Here, the salient issue is whether the otherwise negotiable issue relating to work hours is preempted by the Township's managerial prerogative to determine policy.

Our Supreme Court has consistently held that determining the hours and days during which a service will be operated to achieve the greatest efficiency is a decision within managerial prerogative. See Local 195, supra, 88 N.J. at 418 (holding a subject non-negotiable where it "impinges on the ability of the employer to make rational decisions on how to best reassign employees to achieve the greatest efficiency"); Paterson Police PBA, Local 1 v. Paterson, 87 N.J. 78, 98 (1981) ("Municipal decisions about how to organize and deploy their police forces to comply with economic needs are unquestionably policy decisions and affect the public welfare.").

This court has held that a modification of an employee's work schedule may not be a matter of managerial prerogative. Twp. of Franklin v. Franklin Twp. PBA Local 154, 424 N.J. Super. 369, 382 (App.
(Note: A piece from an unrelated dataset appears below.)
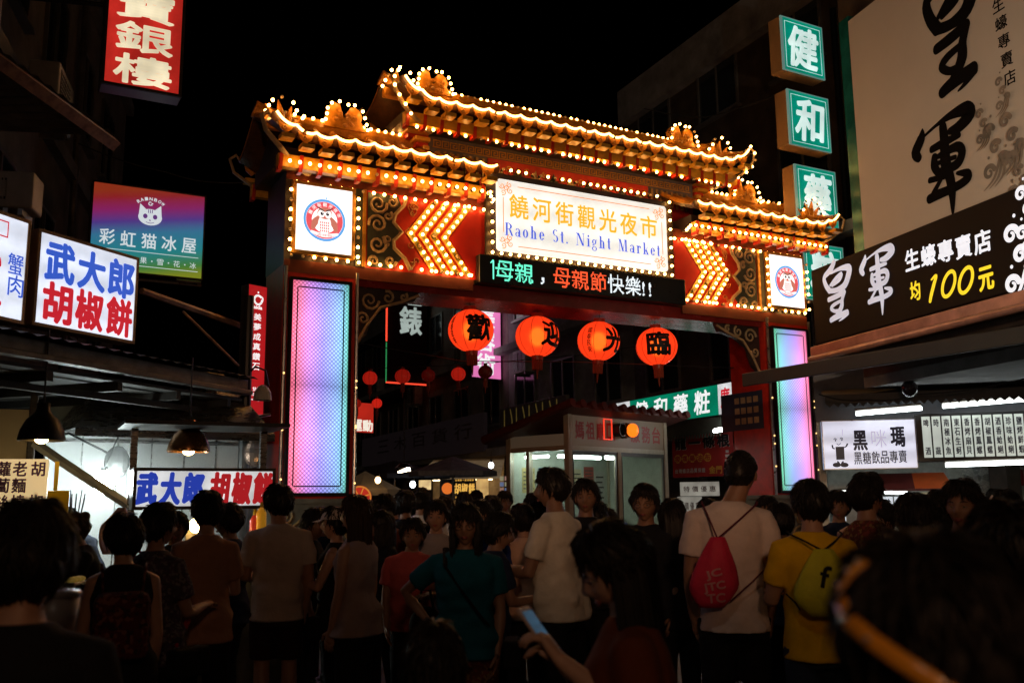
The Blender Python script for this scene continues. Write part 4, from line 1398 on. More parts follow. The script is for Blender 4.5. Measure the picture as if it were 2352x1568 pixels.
b.ball((0, 0, 0), (0.13, 0.05, 0.17), nu=14, nv=8); b.tube([(-0.1, 0, 0.1), (-0.5, 0.0, 0.3), (-0.9, 0.1, 0.2)], 0.012, n=6)
tag(b.build('kitchen_fan', MATS['black_metal'], loc=at(268, 1062, 9.6)), 'dark round fan on an arm beside the glaring kitchen lamp', 'fan')
# steam hanging under the hood
b = MB(); b.box(0.1, F.w - 0.15, -1.6, -0.02, F.h * 0.30, F.h - 0.55)
sm_ = bpy.data.materials.new('steam_air'); sm_.use_nodes = True
t = sm_.node_tree; t.nodes.remove(t.nodes['Principled BSDF'])
pv = t.nodes.new('ShaderNodeVolumePrincipled'); pv.inputs['Color'].default_value = (0.9, 0.92, 0.92, 1); pv.inputs['Density'].default_value = 0.16; pv.inputs['Anisotropy'].default_value = 0.2
t.links.new(pv.outputs[0], t.nodes['Material Output'].inputs['Volume'])
o = b.build('steam', sm_); o.location = F.o; o.rotation_euler = (0, 0, F.rz)
tag(o, 'thin white steam filling the bright stall kitchen', 'steam', kind='stuff')
# strut
b = MB(); b.tube([at(78, 1016, 8.7), at(180, 1085, 8.75), at(300, 1163, 8.8)], 0.042, n=4)
tag(b.build('steel_strut', mat('strut_paint', (0.45, 0.43, 0.38), 0.45, var=0.3, scale=8)), 'slanting square steel strut crossing the white stall wall', 'strut')
# warm lit partition on the far left
F = Frame(-90, 50, 8.6, 8.8, 935, 1420, 935, 1420)
r = empty('partition', 'beige partition at the left edge in warm lamp light', 'partition', F.o, F.rz)
b = MB(); b.box(0, F.w, 0, 0.06, 0, F.h); b.build('panel', mat('beige_board', (0.72, 0.55, 0.30), 0.6, var=0.1, scale=2), r)
b = MB(); b.rbox(F.w + 0.002, F.w + 0.07, -0.04, 0.04, 0, F.h + 0.2, 0.01); b.build('post', MATS['dark_wood'], r)
F = Frame(-70, 108, 8.0, 8.15, 1050, 1186, 1056, 1184)
r = empty('menu_sign', 'cream board hand lettered in purple at the left edge', 'sign', F.o, F.rz)
b = MB(); b.rbox(0, F.w, 0, 0.03, 0, F.h, 0.008); b.build('board', glow('cream_board_glow', (0.95, 0.70, 0.36), 0.62, base=(0.82, 0.66, 0.4), uneven=0.15), r)  # glow stands in for lamp light falling on the board
b = MB()
for txt, px in (('蘿蔔絲', 6), ('老麵燒', 43), ('胡 椒', 85)):
    u, v = F.uv(px, 1118)
    column(b, txt, u, F.h * 0.97, F.h * 0.10, 0.105, -0.002, 0.03, 0.86)
b.build('lettering', mat('purple_ink', (0.16, 0.07, 0.26), 0.6, var=0.1), r)
F = Frame(106, 156, 7.9, 7.95, 1126, 1225, 1126, 1225)
r = empty('yellow_sign', 'small yellow board with red writing beside the skewers', 'sign', F.o, F.rz)
b = MB(); b.rbox(0, F.w, 0, 0.02, 0, F.h, 0.006); b.box(F.w * 0.25, F.w * 0.45, 0.003, 0.01, F.h + 0.001, F.h + 0.24); b.build('board', mat('yellow_plastic', (0.85, 0.62, 0.02), 0.4, var=0.1), r)
b = MB(); put(b, '辣', F.w * 0.6, F.h * 0.22, F.w * 0.5, F.h * 0.26, -0.002, 0.06); b.build('lettering', mat('red_ink', (0.6, 0.03, 0.02), 0.6, var=0), r)
r = empty('skewer_bundle', 'dark skewers standing in a pot by the yellow board', 'skewers', at(168, 1215, 7.9))
b = MB(); b.lathe([(0.0, -0.14), (0.05, -0.14), (0.06, 0.0), (0.052, 0.0), (0.045, -0.12), (0, -0.12)], n=16); b.build('pot', MATS['steel'], r)
b = MB()
for i in range(9):
    a = i * 0.7
    b.tube([(0.02 * cos(a), 0.02 * sin(a), -0.1), (0.06 * cos(a) + 0.02, 0.05 * sin(a), 0.26 + 0.03 * (i % 3))], 0.005, n=5)
b.build('skewers', MATS['black_metal'], r)

# pepper-bun counter with its long light box
F = Frame(305, 632, 8.35, 8.9, 1071, 1172, 1076, 1166)
DULL_W = glow('dull_white_lit', (0.88, 0.89, 0.90), 0.78, uneven=0.22, scale=2.2, tubes=('x', 0.6, 0.15), dirt=0.2)
r, y = light_box('counter_sign', 'long white lit box with blue and red brush characters above the bun counter', 'sign', F, DULL_W, 0.3, 0.03, 'sign_frame_steel')
b = MB(); row(b, '武大郎', F.w * 0.01, F.w * 0.49, F.h * 0.5, F.h * 0.72, y, 0.07, 0.84, shear=0.12); b.build('blue_lettering', glow('sign_blue_deep', (0.025, 0.06, 0.50), 0.7), r)
b = MB(); row(b, '胡椒餅', F.w * 0.52, F.w * 0.985, F.h * 0.5, F.h * 0.74, y, 0.07, 0.84, shear=0.12); b.build('red_lettering', glow('sign_red_deep', (0.50, 0.015, 0.02), 0.7), r)
CO, CRZ, CW = F.o.copy(), F.rz, F.w
r = empty('bun_counter', 'dark steel pepper bun counter with posts, below the long light box', 'stall', (CO.x, CO.y, 0), CRZ)
b = MB(); b.rbox(-0.1, CW + 0.1, -0.05, 0.75, 0.0, 0.92, 0.02); b.build('counter', MATS['sheet_metal'], r)
b = MB(); b.rbox(-0.12, CW + 0.12, -0.08, 0.78, 0.922, 0.96, 0.008); b.build('worktop', MATS['stainless'], r)
for q in (0.03, CW - 0.03):
    b = MB(); b.box(q - 0.03, q + 0.03, 0.4, 0.46, 0.961, 2.3); b.build('post', MATS['stainless'], r)
b = MB(); b.box(-0.1, CW + 0.1, -0.1, 0.7, 2.305, 2.34); b.build('top_tray', MATS['black_metal'], r)
b = MB(); b.rbox(CW * 0.42, CW * 0.62, 0.45, 0.6, 1.05, 1.46, 0.01); b.build('oven_back', mat('oven_steel', (0.5, 0.42, 0.3), 0.35, 0.7, var=0.2), r)
for px, py, dd, lab, cc in ((585, 1208, 8.8, 'red and yellow sauce bottle on the counter beside the white shirted man', (0.7, 0.05, 0.02)), (600, 1190, 8.8, 'yellow capped sauce bottle under the right end of the long sign', (0.8, 0.35, 0.02))):
    o = empty('sauce_bottle', lab, 'bottle', at(px, py, dd) - Vector((0, 0, 0.12)), 0, 'sauce bottles on the bun counter')
    b = MB(); b.lathe([(0, 0), (0.045, 0), (0.048, 0.03), (0.046, 0.17), (0.02, 0.22), (0.015, 0.22)], n=16); b.build('bottle_body', mat('sauce_%d' % px, cc, 0.3, var=0.1, emit=cc, es=0.25), o, smooth=True)
    b = MB(); b.lathe([(0.02, 0.222), (0.018, 0.25), (0.004, 0.29), (0, 0.29)], n=12); b.build('cap', MATS['yellow_plastic'], o)
WARM = glow('warm_bulb', (1.0, 0.66, 0.24), 42.0)
def bare_bulb(loc, label, r=0.045, group='bare bulbs at the bun counter', m=None):
    o = empty('bare_bulb', label, 'light bulb', loc, 0, group)
    b = MB(); b.ball((0, 0, 0), (r, r, r * 1.2)); b.build('bulb', m or WARM, o, smooth=True)
    b = MB(); b.tube([(0, 0, r * 1.1), (0, 0, r * 2.2)], r * 0.4, n=10); b.build('holder', MATS['black_metal'], o)
    b = MB(); b.tube([(0, 0, r * 2.2), (0.01, 0.0, r * 5)], 0.005, n=5); b.build('cable', MATS['wire'], o)
    return o
bare_bulb(at(449, 1206, 8.6), 'bare bulb blazing under the long light box', 0.055)
bare_bulb(at(556, 1357, 8.2), 'low dim bulb glowing under the counter edge', 0.03, m=glow('dim_bulb', (1.0, 0.6, 0.2), 8.0))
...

Div. 2012) (finding the Township mischaracterized the schedule modification as a managerial decision "bottomed on a need to achieve efficiency and conserve municipal resources" since the proposal resulted in each officer working more hours per year for the same pay).

Council 8 also argues that the Township's justification for the change in the record clerk's evening hours was "flawed" and that the basis for the change should not have been considered by PERC in its determination. Again, we disagree. In order to establish whether the change in work hours was mandatorily negotiable or excepted as a managerial prerogative, PERC was required to balance the interests of the public employee and the public employer. In the application of this balancing test, PERC found that the rationale for the record clerk to work evening hours was for the exclusive purpose of serving the needs of the public during the hours of the municipal court. PERC further found that in the absence of that public need, due to the altered hours of the court and the ability to utilize electronic communications, the Township's policy decision to effectuate efficient use of the record clerk's work hours promoted the public interest. Through our independent application of the balancing test, we conclude, as did PERC, that the public interest predominated over the interest of the public employee; especially where, as PERC noted, the employee's workload, unlike Twp. of Franklin, was not "increased as a result of the Township's action."

In sum, we are satisfied that in reaching its decision, PERC applied the correct standard of review, abided by the appropriate legal standards, and properly analyzed the scope of negotiations test. Further, PERC's decision was supported by substantial evidence in the record which rendered the decision neither arbitrary nor capricious.

Council 8's remaining arguments lack sufficient merit to warrant discussion in a written opinion. R. 2:11-3(e)(E).

Affirmed.


1 In its brief, Council 8 refers to the CNA as the "collective bargaining agreement."

2 We note that the Township and Council 8 entered into a CNA in 2015 that maintained the work schedule for the record clerk, including evening hours. At the time the agreement was entered into, the Township had already changed the municipal court session to the daytime.